My brother was always making music, my grandmother was the choir director of a church for 40 years, there was music always around. In terms of other people who make records, I just liked so many different people. I would always say that Van Morrison is one of my favorite singers, Otis Redding, Buddy Holly, Ronnie Lane. My new favorite guitar player is a guy called Duncan Brown - he’s dead but is new to me. I like Led Zeppelin and the Beatles and the Rolling Stones, what everybody likes you know. John Cale I love.

We asked her for her advice to musicians starting out, especially women, and she said a lot is about confidence and going for what you want.

I’ve always hung out, always been a tomboy, and hung out with a lot of boys. I just think if you hang out with guys who are making music and they don’t ask you to join in, you should immediately move on and find some other friends. I’ve had that experience too, but what else can I say, it’s hard to find the confidence. It took me a really long time to be able to stand, to feel comfortable, in front of people. I’m 35 years old, only just now am I playing standing up by myself and singing songs and playing guitar, which is the most basic thing in the world to do as a musician

It took me a long time to get to that place, so don’t give up, and even if it takes years and years it can still happen. I think a 21-year-old girl getting up on stage singing is very rare thing, you have to have no fear.
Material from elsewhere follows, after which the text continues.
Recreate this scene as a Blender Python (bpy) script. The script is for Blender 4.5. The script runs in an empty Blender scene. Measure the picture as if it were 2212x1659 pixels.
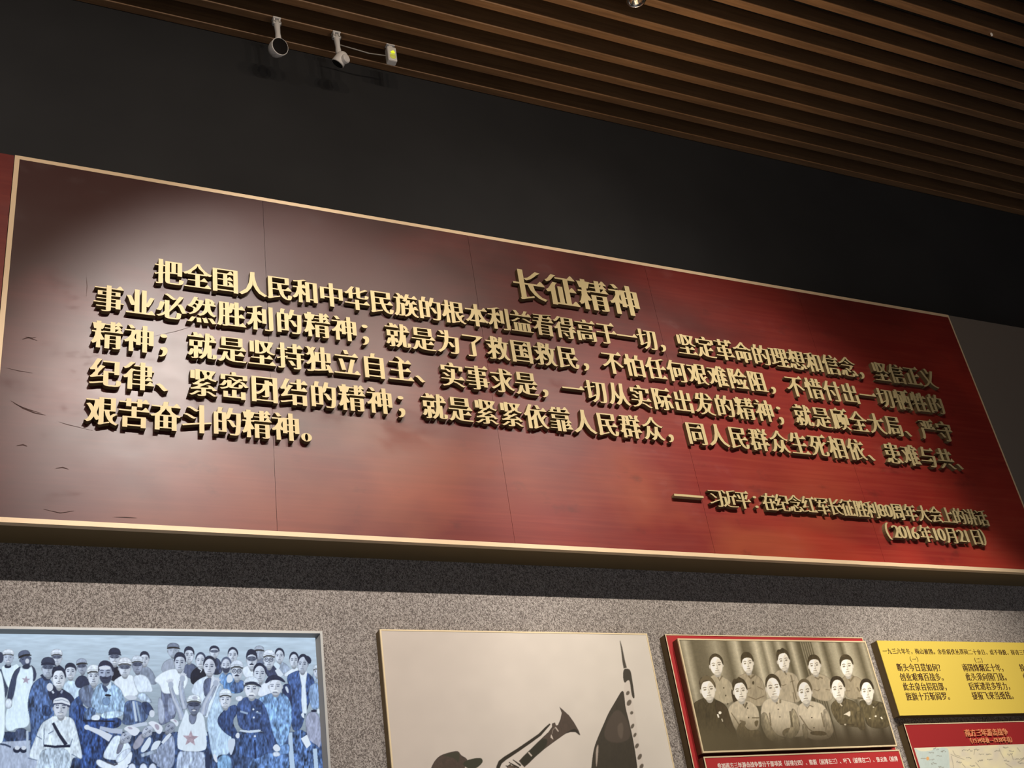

It’s good to have a little bit of fear, but just don’t give up, you can be an old lady and still be on stage. I feel age is becoming less important. The British music industry seems so much about what’s new, what’s young, but it seems like maybe it’s getting a little bit better.

Eleanor’s gigging around the world from the US to Australia and Europe, as people discover the sounds of Last Summer.